La Cámara de Diputados ha encontrado un resquicio para ensayar lo que un senador ya designara como un “parlamentarismo de facto”. Ello consiste en que los beneficios sociales —en este caso, uno previsional— se fragüen en el Parlamento, no como iniciativas legales, sino como reformas constitucionales; pues en materia constitucional, no hay iniciativa exclusiva del Presidente.
Como el miércoles la derecha dejó de ser una coalición coherente que pueda asegurar gobernabilidad, los 3/5 estarán disponibles en el Congreso cada vez que se necesiten para propinarle una derrota o lección al Gobierno, o para atender lo que se estima una demanda popular urgente.
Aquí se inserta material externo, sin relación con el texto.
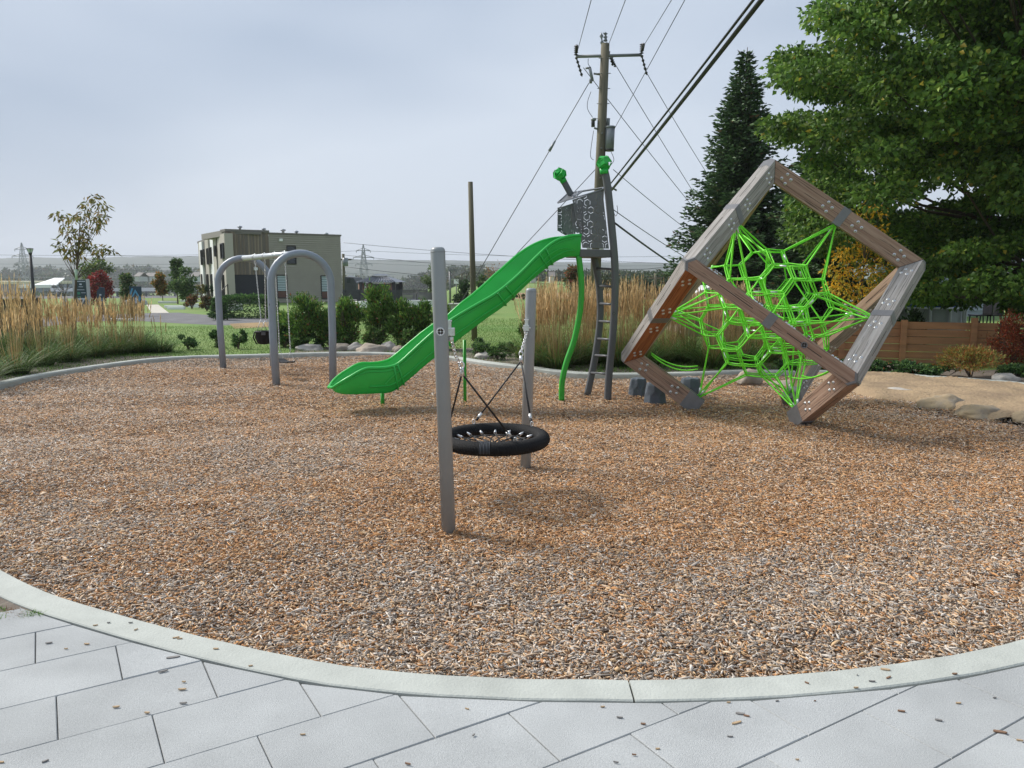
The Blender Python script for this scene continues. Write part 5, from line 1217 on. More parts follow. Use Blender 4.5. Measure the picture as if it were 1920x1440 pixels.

Lo que hace y seguirá haciendo crisis es que esos 3/5 que pueden sumarse en el Congreso no son una coalición coherente. Esa mayoría puede entonces desarmar cosas, pero difícilmente será capaz de reemplazarlas. El episodio del miércoles lo demuestra con entera claridad. El grupo desarma, por ahora solo en parte, el sistema previsional de capitalización individual, pero no logra y probablemente nunca logrará ponerse de acuerdo en un sistema previsional de reemplazo. El resultado es la no previsión; una apelación vaga a que el hoyo que deja el retiro sea llenado más adelante, sin precisar ni por quién ni cómo. Ese resultado no es en absoluto casual. El símbolo del “parlamentarismo de facto” debiera ser el hacha o si se quiere, ahora sí, la retroexcavadora. Ningún edificio, ninguna obra, surgirá de él.
El parlamentarismo puede ser un sistema virtuoso. Solo que necesita funcionar bajo ciertos supuestos, mecanismos e incentivos que no son los actuales. El de facto, regido por reglas presidenciales, no funciona, salvo como instrumento de demolición, como tampoco funcionó entre 1891 y 1925.
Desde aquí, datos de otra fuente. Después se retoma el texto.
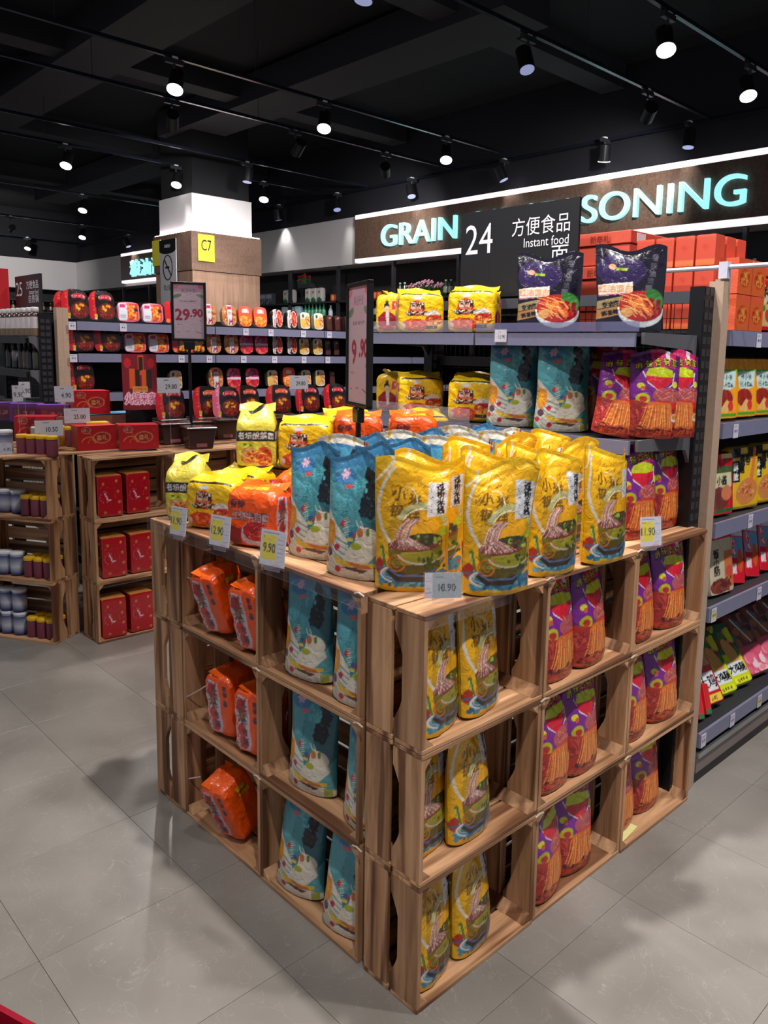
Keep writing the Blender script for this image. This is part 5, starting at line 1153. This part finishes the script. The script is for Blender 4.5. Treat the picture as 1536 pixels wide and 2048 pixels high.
def ocarton(x, y, z, w, d, h, label):
    t = empty('orange_carton', (x, y, z), 0, label, 'carton', 'orange cartons on top'); m = plain('orange_carton_card', (196, 76, 56), .6)
    MB().box(0, 0, 0, w, d, h*.6).build('carton_body', m, t, bevel=.003); MB().box(-.006, -.006, h*.6+.001, w+.006, d+.006, h).build('carton_lid', m, t, bevel=.003)
    text_obj('新年礼', .09, .03, plain('dark_orange_ink', (150, 50, 34), .5), (-.008, d*.5, h*.8), (PI/2, 0, -PI/2), 'lettering', t)
    MB().box(.04, -.0085, h*.66, .10, -.0065, h*.94).build('label', WHITEP, t)
for k in range(2): ocarton(1.55, .50, 1.6655+.1255*k, .62, .24, .124, 'orange carton under the lid carton, %s level' % ORD[k])
ocarton(1.56, .49, 1.92, .64, .26, .125, 'big orange carton with pale label on top of the stack behind sign 24')
ocarton(2.25, .30, 1.6655, .5, .3, .24, 'orange carton farther right behind the thin rail')
ocarton(1.83, .14, 1.83, .36, .24, .09, 'low orange carton beside the thin rail')
oc = simple(.7, (206, 96, 50), lambda c: (c.rect(0, .8, 1, 1, (214, 90, 60)), c.ell(.5, .45, .36, .26, (190, 60, 30)), food(c, .2, .25, .8, .65, 30, [(206, 120, 50), (160, 50, 30), (226, 150, 70)], .03)))
for i, (x, z) in enumerate([(1.60, 1.6655), (1.72, 1.6655), (1.60, 1.79), (1.72, 1.79)]): flat('snack_box', .11, .08, .122, oc, (x-.0, .09, z), (0, 0, 0), 'orange brown snack box, %s one of four beside the corner post' % ORD[i], (210, 90, 60), n=300, wr=0)
rc = simple(.8, (196, 24, 40), lambda c: (c.ell(.4, .7, .3, .2, (214, 196, 150)), c.text('鲜肉', .4, .7, .2, (30, 30, 34), rot=.5, fat=2), c.poly([(.1, .1), (.9, .1), (.9, .5), (.2, .55)], (206, 170, 110)), c.ell(.6, .3, .14, .12, (190, 60, 60)), c.ell(.4, .44, .1, .06, (70, 130, 50))))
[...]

Alguien podría pensar que esta crisis es transitoria; que ya pronto tendremos una nueva Constitución, que rediseñará nuevamente la sala de máquinas de la institucionalidad chilena y las piezas volverán a funcionar con coherencia. Nuevamente, la historia nos brinda lecciones. En el ambiente confrontacional y turbulento de los años 20 del siglo pasado se escribió la Constitución de 1925; pero sus reglas no lograron imperar hasta 1932. Por virtuoso que sea un texto constitucional o el proceso de su elaboración, nada puede contra un tren en marcha que avanza descarrilado.
Ese tren descarrilado es el que echó a andar el miércoles una mayoría de la Cámara de Diputados. El Senado tiene ahora la palabra.